DATASET EXCERPT:

----

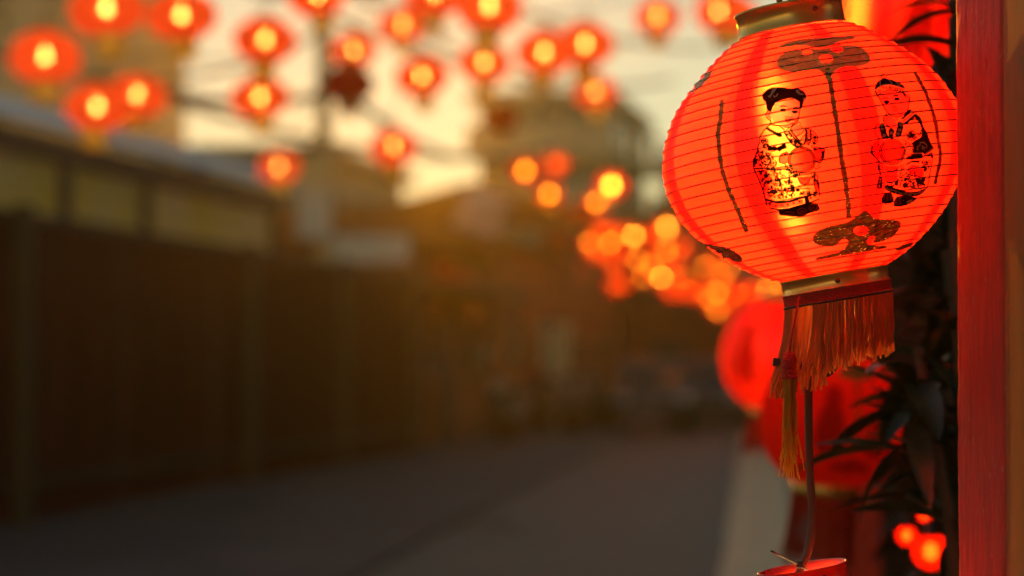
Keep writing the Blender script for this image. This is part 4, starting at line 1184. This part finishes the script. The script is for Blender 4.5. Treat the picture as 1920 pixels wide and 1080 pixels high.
for P in ([(298,740),(330,725),(375,740)], [(290,770),(330,765),(370,780)], [(290,800),(330,800),(360,815)]): ink.stroke(b1(P), 1.2)
ink.stroke(b1([(235,850),(180,890),(155,960),(190,1050),(230,1085)]), 1.3)
ink.stroke(b2(ell(372,248,148,148,28)), 1.5, True).stroke(b2(ell(372,248,168,170,28)), 1.5, True)
ink.fill([b2(ell(188,150,16,17))], 3).fill([b2(ell(555,145,16,17))], 3)
ink.stroke(b2([(215,100),(150,115),(110,170),(105,250),(150,330),(210,390)]), 1.4).stroke(b2([(60,160),(100,172),(88,260),(130,315),(180,350)]), 1.6).fill([b2([(90,200),(110,260),(150,320),(110,300),(85,255)])], 4)
ink.stroke(b2([(520,90),(600,140),(612,160),(560,190),(545,260),(580,300)]), 1.3).stroke(b2([(640,180),(650,260),(560,340)]), 1.3).stroke(b2([(150,390),(200,370),(190,410),(260,400)]), 1.5)
ink.stroke(b2([(190,410),(215,560)]), 2).stroke(b2([(178,440),(242,440),(240,480),(185,490)]), 1.6, True).fill([b2([(190,570),(245,575),(240,612),(190,610)])], 4).stroke(b2([(195,612),(165,735),(225,735),(238,612)]), 1.8).stroke(b2([(205,615),(185,730)]), 1.6).stroke(b2([(222,615),(208,730)]), 1.4)
ink.stroke(b2([(295,440),(300,500),(370,520),(440,480),(460,440)]), 1.5).stroke(b2([(300,540),(280,580),(300,650),(370,665),(440,605)]), 1.5).stroke(b2([(285,575),(380,580),(460,570)]), 1.4).fill([b2(ell(376,460,16,12))], 3)
ink.fill([b2([(395,665),(465,600),(450,700),(420,700)])], 4).stroke(b2([(480,430),(500,480),(470,580),(510,600),(470,720)]), 1.6).stroke(b2([(475,430),(520,430),(520,500)]), 1.4).fill([b2([(470,575),(515,575),(512,600),(472,600)])], 4)
ink.stroke(b2([(920,300),(905,400),(880,520),(855,680),(822,760)]), 1.3)
ink.scatter(b2([(760,370),(880,370),(850,500),(790,500)]), 28, 14, 2.0).scatter(b2([(840,290),(900,260),(910,310),(850,320)]), 10, 15, 1.8)
ink.scatter(b2([(510,540),(600,480),(640,560),(720,560),(820,600),(800,720),(700,740),(560,720)]), 85, 16, 2.0)
ink.fill([b2([(690,600),(760,610),(830,580),(800,640),(790,700),(740,680),(700,690)])], 4).fill([b2(ell(545,695,36,42))], 4).fill([b2(ell(672,530,16,16))], 3)
ink.scatter(b2([(265,690),(400,690),(400,730),(280,720)]), 18, 17, 1.8).stroke(b2([(560,420),(640,375),(740,370)]), 2).stroke(b2([(640,380),(740,385)]), 2.4)
ink.fill([smooth(b2([(258,700),(400,732),(560,782),(700,782),(832,720),(822,772),(720,842),(600,852),(450,822),(330,782),(265,752)]))], 4)
ink.fill([smooth(b2([(222,905),(240,840),(300,788),(370,800),(388,860),(392,920),(300,947),(230,932)]))], 4)
ink.fill([smooth(b2([(388,962),(420,850),(500,830),(700,858),(690,890),(600,950),(480,987),(400,977)]))], 4)
ink.build('ink_lines', 'ink', boy)
Print(.0013).fill([smooth(b1([(155,335),(168,262),(220,190),(270,155),(340,150),(420,172),(520,210),(600,255),(632,322),(520,282),(400,252),(300,257),(220,292),(168,350)]))], 4).build('cap', 'navyink', boy)
li = Print(.0019)
for P in ([(270,160),(240,200),(245,270)], [(330,155),(390,190),(430,245)], [(410,172),(500,222),(550,278)], [(160,345),(220,288),(300,254),(400,250),(520,280),(632,320)], [(592,792),(738,652)], [(632,828),(782,690)], [(800,705),(860,765),(900,850)]): li.stroke(b1(P), 1.3)
li.stroke(b2([(720,230),(700,210),(715,170),(740,165),(745,125),(790,125),(830,160),(830,190),(790,190),(775,165),(770,205),(800,215)]), 1.3).stroke(b2([(655,272),(772,266)]), 1.2).stroke(b2([(810,280),(925,180)]), 1.2).stroke(b2([(650,345),(780,330)]), 1.1).stroke(b2([(265,735),(400,770),(560,812),(700,808),(825,745)]), 0.9)
for x, y_ in ((290,735),(350,755),(420,785),(480,795),(545,800),(610,815),(670,812),(750,780)): li.stroke(b2([(x-16,y_-10),(x,y_+12),(x+16,y_-8)]), 1.2)
for x, y_ in ((265,880),(272,930),(300,1040),(540,950),(560,860),(515,1010),(415,1000)): li.stroke(b1(ell(x,y_,17,17,7)), 1.2, True)
li.stroke(b2([(560,915),(640,885)]), 1.2).stroke(b2([(570,930),(640,905)]), 1.0)
li.build('pale_lines', 'lightink', boy)
Print(.0010).fill([b2(ell(372,248,146,146,22))]).build('drum_print', 'redink', boy)
Print(.0010).fill([smooth(b2([(215,110),(150,118),(110,170),(105,250),(150,330),(205,370)]))]).build('fish_print', 'redink', boy)
Print(.0010).fill([b2([(290,440),(455,440),(440,600),(370,660),(300,650)])]).build('pot_print', 'redink', boy)
Print(.0010).fill([b2([(195,612),(165,735),(225,735),(238,612)])]).build('tassel_print', 'redink', boy)
Print(.0010).fill([smooth(b2([(590,470),(640,420),(740,440),(800,520),(790,590),(690,600),(610,560)]))]).build('flower', 'darkred', boy)
sh_ = Print(.0017)
for P in ([(242,882),(290,800),(365,812),(378,885),(300,912)], [(402,940),(425,862),(500,850),(542,890),(520,938),(460,952)]): sh_.fill([smooth(b2(P))], 4)
sh_.build('shoes', 'shoeink', boy)
ik2 = Print(.0021)
for P in ([(285,815),(275,900)], [(320,800),(330,910)], [(440,860),(450,945)]): ik2.stroke(b2(P), 1.3)
ik2.stroke(b2(ell(515,895,24,26,10)), 2.2, True).build('ink_lines', 'ink', boy)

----

PROBLEM REQUIREMENTS: Copy out each line exactly, without the pictures.

FULL RESPONSE:
Keep writing the Blender script for this image. This is part 4, starting at line 1184. This part finishes the script. The script is for Blender 4.5. Treat the picture as 1920 pixels wide and 1080 pixels high.
for P in ([(298,740),(330,725),(375,740)], [(290,770),(330,765),(370,780)], [(290,800),(330,800),(360,815)]): ink.stroke(b1(P), 1.2)
ink.stroke(b1([(235,850),(180,890),(155,960),(190,1050),(230,1085)]), 1.3)
ink.stroke(b2(ell(372,248,148,148,28)), 1.5, True).stroke(b2(ell(372,248,168,170,28)), 1.5, True)
ink.fill([b2(ell(188,150,16,17))], 3).fill([b2(ell(555,145,16,17))], 3)
ink.stroke(b2([(215,100),(150,115),(110,170),(105,250),(150,330),(210,390)]), 1.4).stroke(b2([(60,160),(100,172),(88,260),(130,315),(180,350)]), 1.6).fill([b2([(90,200),(110,260),(150,320),(110,300),(85,255)])], 4)
ink.stroke(b2([(520,90),(600,140),(612,160),(560,190),(545,260),(580,300)]), 1.3).stroke(b2([(640,180),(650,260),(560,340)]), 1.3).stroke(b2([(150,390),(200,370),(190,410),(260,400)]), 1.5)
ink.stroke(b2([(190,410),(215,560)]), 2).stroke(b2([(178,440),(242,440),(240,480),(185,490)]), 1.6, True).fill([b2([(190,570),(245,575),(240,612),(190,610)])], 4).stroke(b2([(195,612),(165,735),(225,735),(238,612)]), 1.8).stroke(b2([(205,615),(185,730)]), 1.6).stroke(b2([(222,615),(208,730)]), 1.4)
ink.stroke(b2([(295,440),(300,500),(370,520),(440,480),(460,440)]), 1.5).stroke(b2([(300,540),(280,580),(300,650),(370,665),(440,605)]), 1.5).stroke(b2([(285,575),(380,580),(460,570)]), 1.4).fill([b2(ell(376,460,16,12))], 3)
ink.fill([b2([(395,665),(465,600),(450,700),(420,700)])], 4).stroke(b2([(480,430),(500,480),(470,580),(510,600),(470,720)]), 1.6).stroke(b2([(475,430),(520,430),(520,500)]), 1.4).fill([b2([(470,575),(515,575),(512,600),(472,600)])], 4)
ink.stroke(b2([(920,300),(905,400),(880,520),(855,680),(822,760)]), 1.3)
ink.scatter(b2([(760,370),(880,370),(850,500),(790,500)]), 28, 14, 2.0).scatter(b2([(840,290),(900,260),(910,310),(850,320)]), 10, 15, 1.8)
ink.scatter(b2([(510,540),(600,480),(640,560),(720,560),(820,600),(800,720),(700,740),(560,720)]), 85, 16, 2.0)
ink.fill([b2([(690,600),(760,610),(830,580),(800,640),(790,700),(740,680),(700,690)])], 4).fill([b2(ell(545,695,36,42))], 4).fill([b2(ell(672,530,16,16))], 3)
ink.scatter(b2([(265,690),(400,690),(400,730),(280,720)]), 18, 17, 1.8).stroke(b2([(560,420),(640,375),(740,370)]), 2).stroke(b2([(640,380),(740,385)]), 2.4)
ink.fill([smooth(b2([(258,700),(400,732),(560,782),(700,782),(832,720),(822,772),(720,842),(600,852),(450,822),(330,782),(265,752)]))], 4)
ink.fill([smooth(b2([(222,905),(240,840),(300,788),(370,800),(388,860),(392,920),(300,947),(230,932)]))], 4)
ink.fill([smooth(b2([(388,962),(420,850),(500,830),(700,858),(690,890),(600,950),(480,987),(400,977)]))], 4)
ink.build('ink_lines', 'ink', boy)
Print(.0013).fill([smooth(b1([(155,335),(168,262),(220,190),(270,155),(340,150),(420,172),(520,210),(600,255),(632,322),(520,282),(400,252),(300,257),(220,292),(168,350)]))], 4).build('cap', 'navyink', boy)
li = Print(.0019)
for P in ([(270,160),(240,200),(245,270)], [(330,155),(390,190),(430,245)], [(410,172),(500,222),(550,278)], [(160,345),(220,288),(300,254),(400,250),(520,280),(632,320)], [(592,792),(738,652)], [(632,828),(782,690)], [(800,705),(860,765),(900,850)]): li.stroke(b1(P), 1.3)
li.stroke(b2([(720,230),(700,210),(715,170),(740,165),(745,125),(790,125),(830,160),(830,190),(790,190),(775,165),(770,205),(800,215)]), 1.3).stroke(b2([(655,272),(772,266)]), 1.2).stroke(b2([(810,280),(925,180)]), 1.2).stroke(b2([(650,345),(780,330)]), 1.1).stroke(b2([(265,735),(400,770),(560,812),(700,808),(825,745)]), 0.9)
for x, y_ in ((290,735),(350,755),(420,785),(480,795),(545,800),(610,815),(670,812),(750,780)): li.stroke(b2([(x-16,y_-10),(x,y_+12),(x+16,y_-8)]), 1.2)
for x, y_ in ((265,880),(272,930),(300,1040),(540,950),(560,860),(515,1010),(415,1000)): li.stroke(b1(ell(x,y_,17,17,7)), 1.2, True)
li.stroke(b2([(560,915),(640,885)]), 1.2).stroke(b2([(570,930),(640,905)]), 1.0)
li.build('pale_lines', 'lightink', boy)
Print(.0010).fill([b2(ell(372,248,146,146,22))]).build('drum_print', 'redink', boy)
Print(.0010).fill([smooth(b2([(215,110),(150,118),(110,170),(105,250),(150,330),(205,370)]))]).build('fish_print', 'redink', boy)
Print(.0010).fill([b2([(290,440),(455,440),(440,600),(370,660),(300,650)])]).build('pot_print', 'redink', boy)
Print(.0010).fill([b2([(195,612),(165,735),(225,735),(238,612)])]).build('tassel_print', 'redink', boy)
Print(.0010).fill([smooth(b2([(590,470),(640,420),(740,440),(800,520),(790,590),(690,600),(610,560)]))]).build('flower', 'darkred', boy)
sh_ = Print(.0017)
for P in ([(242,882),(290,800),(365,812),(378,885),(300,912)], [(402,940),(425,862),(500,850),(542,890),(520,938),(460,952)]): sh_.fill([smooth(b2(P))], 4)
sh_.build('shoes', 'shoeink', boy)
ik2 = Print(.0021)
for P in ([(285,815),(275,900)], [(320,800),(330,910)], [(440,860),(450,945)]): ik2.stroke(b2(P), 1.3)
ik2.stroke(b2(ell(515,895,24,26,10)), 2.2, True).build('ink_lines', 'ink', boy)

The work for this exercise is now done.